How Did Researchers Create a Memory-Retaining Metamaterial?

Memory Metamaterial 'Chaco' Transforms Computing

Researchers from Tel Aviv University and Los Alamos National Laboratory have developed a novel mechanical metamaterial that remembers the order of actions performed on it, much like a computer following a sequence of instructions. Unlike ordinary materials that respond in the same way to a sequence of external manipulations regardless of their order, the new metamaterial – named ‘Chaco’ after the archaeological site of Chaco Canyon in New Mexico – exhibits history-dependent behavior, thus opening a pathway to exciting applications in memory storage, robotics, and even mechanical computing.


The research was led by Chaviva Sirote-Katz, Dor Shohat, Dr. Carl Merrigan, Prof. Yoav Lahini and Prof. Yair Shokef from Tel Aviv University, and Dr. Cristiano Nisoli from Los Alamos National Laboratory.

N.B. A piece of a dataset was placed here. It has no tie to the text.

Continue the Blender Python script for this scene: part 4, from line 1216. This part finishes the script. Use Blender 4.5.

What Makes This Metamaterial So Unique?

A metamaterial is a designed structure made of building blocks that are much larger than atoms or molecules. The metamaterial’s physical properties are set mainly by the spatial arrangement of these blocks. This research focuses on a mechanical metamaterial comprised of an array of flexible beams that easily bend under compression. To obtain unique properties, the researchers built a metamaterial with innate frustration – namely with a geometric arrangement of the beams that do not allow all beams to simultaneously respond to external pressure the way each beam would like. "This material is like a mechanical memory storage device that can remember a sequence of inputs", explains Dor Shohat, a Ph.D. student at TAU who took part in the research.

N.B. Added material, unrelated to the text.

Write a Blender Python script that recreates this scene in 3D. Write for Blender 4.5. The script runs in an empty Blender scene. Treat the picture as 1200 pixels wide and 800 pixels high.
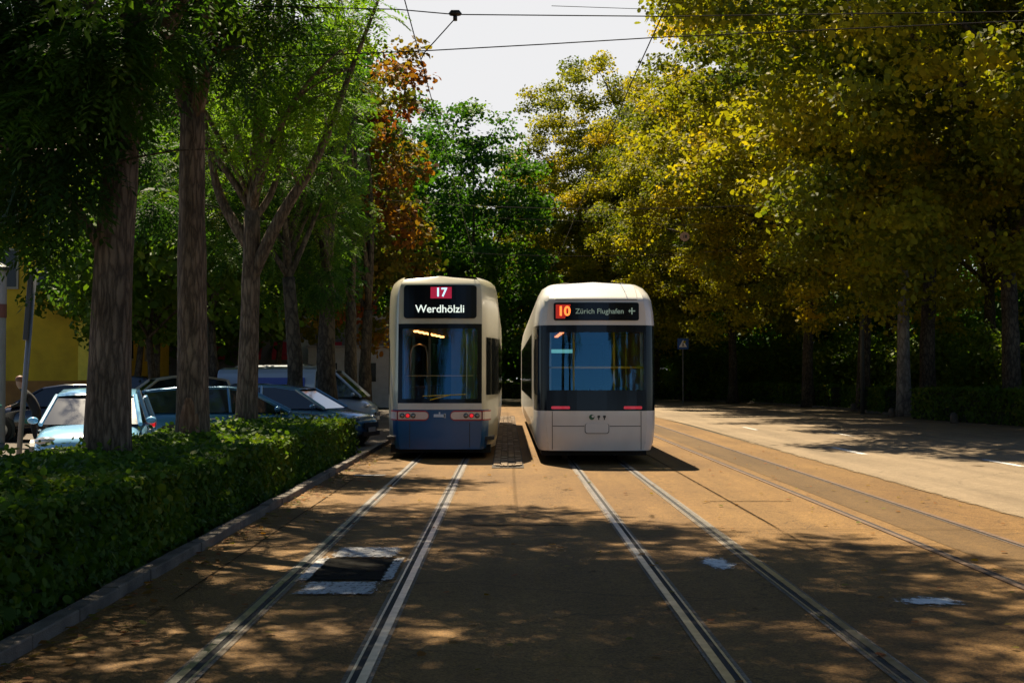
import bpy, bmesh, math, random
import numpy as np
from mathutils import Vector, Matrix

R = math.radians
sc = bpy.context.scene
col = sc.collection

# ------------------------------------------------------------------ camera
CAM_H, FPX = 1.72, 1667.0
cam_d = bpy.data.cameras.new("camera")
cam = bpy.data.objects.new("camera", cam_d); col.objects.link(cam)
cam_d.sensor_width = 36.0; cam_d.lens = 36.0 * FPX / 1200.0
cam_d.clip_start = 0.1; cam_d.clip_end = 2000.0
cam.location = (0, 0, CAM_H)
cam.rotation_euler = (R(90) + math.atan(40 / FPX), 0, -math.atan(6 / FPX))
sc.camera = cam

# ------------------------------------------------------------------ light
SUN_EL = 57.0
SUN_X, SUN_Y = -0.33, 0.944           # horizontal direction towards the sun
w = bpy.data.worlds.new("World"); sc.world = w; w.use_nodes = True
nt = w.node_tree; nt.nodes.clear()
wo = nt.nodes.new("ShaderNodeOutputWorld")
bg = nt.nodes.new("ShaderNodeBackground"); bg.inputs[1].default_value = 0.05
sky = nt.nodes.new("ShaderNodeTexSky"); sky.sky_type = 'NISHITA'
sky.sun_disc = False; sky.sun_elevation = R(SUN_EL)
sky.sun_rotation = math.atan2(SUN_X, SUN_Y)
sky.altitude = 400; sky.air_density = 0.75; sky.dust_density = 0.3; sky.ozone_density = 3.0
# bright thin cloud low in the sky on the sun's side
tc = nt.nodes.new("ShaderNodeTexCoord")
sep = nt.nodes.new("ShaderNodeSeparateXYZ"); nt.links.new(tc.outputs['Generated'], sep.inputs[0])
m1 = nt.nodes.new("ShaderNodeMapRange"); m1.inputs[1].default_value = 0.26; m1.inputs[2].default_value = 0.38
m1.inputs[3].default_value = 1; m1.inputs[4].default_value = 0; m1.interpolation_type = 'SMOOTHSTEP'
nt.links.new(sep.outputs['Z'], m1.inputs[0])
m2 = nt.nodes.new("ShaderNodeMapRange"); m2.inputs[1].default_value = 0.55; m2.inputs[2].default_value = 0.92
m2.interpolation_type = 'SMOOTHSTEP'
nt.links.new(sep.outputs['Y'], m2.inputs[0])
mm = nt.nodes.new("ShaderNodeMath"); mm.operation = 'MULTIPLY'
nt.links.new(m1.outputs[0], mm.inputs[0]); nt.links.new(m2.outputs[0], mm.inputs[1])
mixw = nt.nodes.new("ShaderNodeMix"); mixw.data_type = 'RGBA'
nt.links.new(mm.outputs[0], mixw.inputs[0]); nt.links.new(sky.outputs[0], mixw.inputs[6])
mixw.inputs[7].default_value = (7.0, 7.0, 7.1, 1)
nt.links.new(mixw.outputs[2], bg.inputs[0]); nt.links.new(bg.outputs[0], wo.inputs[0])

sun_d = bpy.data.lights.new("sun", 'SUN'); sun = bpy.data.objects.new("sun", sun_d); col.objects.link(sun)
sun_d.energy = 5.0; sun_d.angle = R(0.5); sun_d.color = (1.0, 0.85, 0.62)
ce = math.cos(R(SUN_EL))
sun.rotation_euler = Vector((SUN_X * ce, SUN_Y * ce, math.sin(R(SUN_EL)))).to_track_quat('Z', 'Y').to_euler()

vs = sc.view_settings
vs.view_transform = 'Standard'; vs.look = 'None'; vs.gamma = 1; vs.use_curve_mapping = False
vs.exposure = 1.3
sc.render.engine = 'CYCLES'
sc.cycles.max_bounces = 6; sc.cycles.diffuse_bounces = 2; sc.cycles.glossy_bounces = 3
sc.cycles.transmission_bounces = 4; sc.cycles.transparent_max_bounces = 8
sc.cycles.sample_clamp_indirect = 4.0
sc.cycles.caustics_reflective = False; sc.cycles.caustics_refractive = False
sc.cycles.use_denoising = True


def at(px, py, Y):
    """world point seen at photo pixel (1200x800) at depth Y"""
    return Vector(((px - 594) / FPX * Y, Y, CAM_H - (py - 440) / FPX * Y))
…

"Each of its mechanical building blocks has two stable states, just like a single bit of memory", Shohat explained.


The secret behind Chaco’s memory lies in its unique design inspired by the concept of frustration found in magnetic systems, which are known for their memory properties. Similar to how geometric frustration can prevent magnets from reaching a simple, ordered state, Chaco's building blocks are arranged in a way that prevents them from easily settling into an ordered, low-energy configuration. This controlled frustration creates a multitude of possible states of property, which allow the material to remember the sequence of actions it has experienced. "By carefully designing the geometry of the material, we can control the way it responds to external forces", adds Chaviva Sirote-Katz, another Ph.D. student involved in the research.

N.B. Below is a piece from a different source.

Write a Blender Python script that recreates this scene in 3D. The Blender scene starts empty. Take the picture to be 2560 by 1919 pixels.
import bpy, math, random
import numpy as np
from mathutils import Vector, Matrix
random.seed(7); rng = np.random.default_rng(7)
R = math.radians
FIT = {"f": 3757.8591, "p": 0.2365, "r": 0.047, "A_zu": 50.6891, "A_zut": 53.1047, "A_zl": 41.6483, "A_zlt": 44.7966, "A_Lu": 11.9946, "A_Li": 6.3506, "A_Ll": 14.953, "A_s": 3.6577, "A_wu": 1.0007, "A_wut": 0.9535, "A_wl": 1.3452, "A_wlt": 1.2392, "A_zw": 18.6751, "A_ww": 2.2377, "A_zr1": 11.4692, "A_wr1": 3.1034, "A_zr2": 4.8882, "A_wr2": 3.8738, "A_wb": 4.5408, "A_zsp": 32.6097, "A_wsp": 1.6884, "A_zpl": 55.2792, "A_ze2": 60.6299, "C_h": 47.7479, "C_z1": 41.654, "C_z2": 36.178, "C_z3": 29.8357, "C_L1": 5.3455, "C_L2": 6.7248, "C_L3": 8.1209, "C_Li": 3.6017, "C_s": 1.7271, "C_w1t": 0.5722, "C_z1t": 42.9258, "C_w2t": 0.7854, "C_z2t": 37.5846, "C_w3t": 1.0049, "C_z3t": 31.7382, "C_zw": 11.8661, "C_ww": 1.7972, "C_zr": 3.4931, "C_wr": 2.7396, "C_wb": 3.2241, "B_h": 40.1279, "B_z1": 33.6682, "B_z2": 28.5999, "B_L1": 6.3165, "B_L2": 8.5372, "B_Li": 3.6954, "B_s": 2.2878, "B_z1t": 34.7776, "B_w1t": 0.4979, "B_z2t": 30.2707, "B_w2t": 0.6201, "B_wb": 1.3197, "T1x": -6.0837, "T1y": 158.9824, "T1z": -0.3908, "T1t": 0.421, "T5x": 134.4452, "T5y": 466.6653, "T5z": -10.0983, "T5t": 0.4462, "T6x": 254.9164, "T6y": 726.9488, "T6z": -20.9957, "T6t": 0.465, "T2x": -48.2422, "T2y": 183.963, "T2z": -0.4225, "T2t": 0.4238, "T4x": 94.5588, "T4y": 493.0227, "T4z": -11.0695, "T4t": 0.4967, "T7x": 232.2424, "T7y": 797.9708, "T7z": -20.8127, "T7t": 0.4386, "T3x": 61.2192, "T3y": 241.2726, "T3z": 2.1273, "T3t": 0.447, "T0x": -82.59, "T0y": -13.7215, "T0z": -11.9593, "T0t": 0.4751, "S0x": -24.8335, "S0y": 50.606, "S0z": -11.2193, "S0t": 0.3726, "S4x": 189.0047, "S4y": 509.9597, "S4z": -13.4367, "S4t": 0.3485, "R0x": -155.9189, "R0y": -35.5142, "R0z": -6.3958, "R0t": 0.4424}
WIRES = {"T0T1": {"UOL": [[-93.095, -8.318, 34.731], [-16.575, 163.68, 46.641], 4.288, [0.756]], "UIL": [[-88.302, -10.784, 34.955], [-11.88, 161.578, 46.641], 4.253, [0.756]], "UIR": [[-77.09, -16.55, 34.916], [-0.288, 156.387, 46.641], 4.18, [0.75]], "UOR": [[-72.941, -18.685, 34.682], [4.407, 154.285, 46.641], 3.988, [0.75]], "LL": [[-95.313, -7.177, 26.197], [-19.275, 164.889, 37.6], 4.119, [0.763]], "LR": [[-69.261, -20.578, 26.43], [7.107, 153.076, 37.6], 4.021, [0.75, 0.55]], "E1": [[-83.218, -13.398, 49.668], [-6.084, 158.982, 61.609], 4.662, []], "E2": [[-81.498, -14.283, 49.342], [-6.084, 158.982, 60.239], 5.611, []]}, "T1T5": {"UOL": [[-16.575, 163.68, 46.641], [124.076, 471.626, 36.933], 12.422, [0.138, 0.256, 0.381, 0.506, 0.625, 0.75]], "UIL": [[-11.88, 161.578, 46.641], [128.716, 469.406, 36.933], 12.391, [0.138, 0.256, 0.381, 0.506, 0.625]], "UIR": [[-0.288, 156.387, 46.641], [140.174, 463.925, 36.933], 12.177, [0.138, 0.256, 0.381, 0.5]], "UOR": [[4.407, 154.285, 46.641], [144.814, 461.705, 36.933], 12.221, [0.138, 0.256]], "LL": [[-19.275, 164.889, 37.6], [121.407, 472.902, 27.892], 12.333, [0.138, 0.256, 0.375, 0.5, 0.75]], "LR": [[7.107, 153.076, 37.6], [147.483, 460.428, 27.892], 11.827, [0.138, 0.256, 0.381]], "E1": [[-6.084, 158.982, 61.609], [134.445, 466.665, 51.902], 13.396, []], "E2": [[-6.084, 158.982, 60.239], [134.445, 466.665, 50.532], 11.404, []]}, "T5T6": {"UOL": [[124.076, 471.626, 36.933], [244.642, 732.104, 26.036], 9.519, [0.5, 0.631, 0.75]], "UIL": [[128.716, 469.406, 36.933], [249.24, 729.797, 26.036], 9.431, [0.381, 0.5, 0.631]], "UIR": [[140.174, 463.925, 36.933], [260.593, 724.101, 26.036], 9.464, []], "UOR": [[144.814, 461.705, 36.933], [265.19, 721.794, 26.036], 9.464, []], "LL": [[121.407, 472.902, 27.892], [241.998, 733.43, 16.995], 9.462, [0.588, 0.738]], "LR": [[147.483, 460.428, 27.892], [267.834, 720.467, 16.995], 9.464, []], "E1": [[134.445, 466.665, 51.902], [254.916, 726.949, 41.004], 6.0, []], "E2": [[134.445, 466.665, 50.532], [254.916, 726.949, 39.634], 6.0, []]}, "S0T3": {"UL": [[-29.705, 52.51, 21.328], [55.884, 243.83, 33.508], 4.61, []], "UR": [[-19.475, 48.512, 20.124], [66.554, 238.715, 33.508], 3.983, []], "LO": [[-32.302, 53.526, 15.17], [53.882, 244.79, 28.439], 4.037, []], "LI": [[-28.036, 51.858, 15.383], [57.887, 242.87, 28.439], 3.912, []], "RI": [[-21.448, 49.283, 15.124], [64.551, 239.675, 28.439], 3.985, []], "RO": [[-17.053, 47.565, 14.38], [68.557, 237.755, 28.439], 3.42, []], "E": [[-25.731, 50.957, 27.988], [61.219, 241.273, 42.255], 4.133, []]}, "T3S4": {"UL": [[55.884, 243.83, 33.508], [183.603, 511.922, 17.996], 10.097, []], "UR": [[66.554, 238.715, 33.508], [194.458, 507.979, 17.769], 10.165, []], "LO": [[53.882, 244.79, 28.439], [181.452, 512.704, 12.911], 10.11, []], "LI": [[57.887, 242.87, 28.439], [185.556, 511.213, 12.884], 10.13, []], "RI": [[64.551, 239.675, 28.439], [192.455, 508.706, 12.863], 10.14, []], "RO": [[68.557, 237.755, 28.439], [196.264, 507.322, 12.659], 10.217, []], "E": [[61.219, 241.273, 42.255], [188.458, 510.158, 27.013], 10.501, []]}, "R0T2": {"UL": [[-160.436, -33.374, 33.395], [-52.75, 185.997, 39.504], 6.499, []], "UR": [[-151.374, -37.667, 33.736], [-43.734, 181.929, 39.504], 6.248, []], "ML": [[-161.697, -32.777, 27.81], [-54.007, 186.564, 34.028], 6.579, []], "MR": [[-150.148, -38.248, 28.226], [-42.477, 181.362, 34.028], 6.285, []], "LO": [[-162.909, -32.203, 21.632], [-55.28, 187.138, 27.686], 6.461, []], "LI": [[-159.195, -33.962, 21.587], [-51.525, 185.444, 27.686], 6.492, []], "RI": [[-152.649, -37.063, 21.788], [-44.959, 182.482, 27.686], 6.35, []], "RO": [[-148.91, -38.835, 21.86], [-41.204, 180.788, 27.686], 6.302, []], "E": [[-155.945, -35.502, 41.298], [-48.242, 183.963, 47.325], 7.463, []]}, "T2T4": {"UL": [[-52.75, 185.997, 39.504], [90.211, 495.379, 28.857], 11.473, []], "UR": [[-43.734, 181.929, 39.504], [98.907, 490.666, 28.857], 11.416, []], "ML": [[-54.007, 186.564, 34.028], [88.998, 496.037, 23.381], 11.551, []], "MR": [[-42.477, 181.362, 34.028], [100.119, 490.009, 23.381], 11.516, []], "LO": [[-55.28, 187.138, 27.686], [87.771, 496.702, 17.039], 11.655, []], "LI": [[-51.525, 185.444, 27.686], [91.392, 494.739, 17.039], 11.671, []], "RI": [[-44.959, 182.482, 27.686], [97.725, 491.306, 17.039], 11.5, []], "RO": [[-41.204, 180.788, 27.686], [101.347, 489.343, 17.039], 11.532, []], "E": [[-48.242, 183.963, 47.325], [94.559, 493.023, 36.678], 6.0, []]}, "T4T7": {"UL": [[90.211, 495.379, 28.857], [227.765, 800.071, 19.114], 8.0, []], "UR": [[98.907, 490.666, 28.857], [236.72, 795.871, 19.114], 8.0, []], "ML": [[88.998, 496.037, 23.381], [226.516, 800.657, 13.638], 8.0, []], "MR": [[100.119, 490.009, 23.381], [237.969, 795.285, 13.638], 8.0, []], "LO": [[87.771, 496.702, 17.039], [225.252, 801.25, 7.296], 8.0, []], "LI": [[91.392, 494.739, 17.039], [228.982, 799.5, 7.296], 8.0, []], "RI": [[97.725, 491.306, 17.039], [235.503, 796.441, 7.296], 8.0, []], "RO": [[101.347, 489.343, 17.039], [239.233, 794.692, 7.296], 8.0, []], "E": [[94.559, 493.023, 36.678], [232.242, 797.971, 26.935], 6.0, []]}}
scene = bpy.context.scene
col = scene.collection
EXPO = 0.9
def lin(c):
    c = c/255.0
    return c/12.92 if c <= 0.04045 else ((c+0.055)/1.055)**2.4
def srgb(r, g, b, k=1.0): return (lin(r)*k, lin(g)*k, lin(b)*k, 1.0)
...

"This allows us to create disorder and complex behaviors in a simple, ordered structure", Sirote-Katz adds.



Encoding Information in Chaco

Chaco's ability to recognize sequences of actions is based on its non-Abelian nature, meaning the order of operations matters. For example, flipping two units within the material in one order may lead to a different final state than flipping them in the reverse order. This sensitivity to history allowed the researchers to encode information in the sequence of actions and later retrieve it simply by observing the final state of the material.


The study, published in Nature Communications, effectively links the realms of magnetism and mechanics. As magnetic materials exhibit a manifold of exotic behaviors generally not found in mechanical ones, the design recipe behind Chaco offers transportable novel design principles for mechanical materials with remarkable properties and functionalities. The research team posits that developing these principles will enable the creation of 'smart' materials with inherent memory and the ability to perform computations.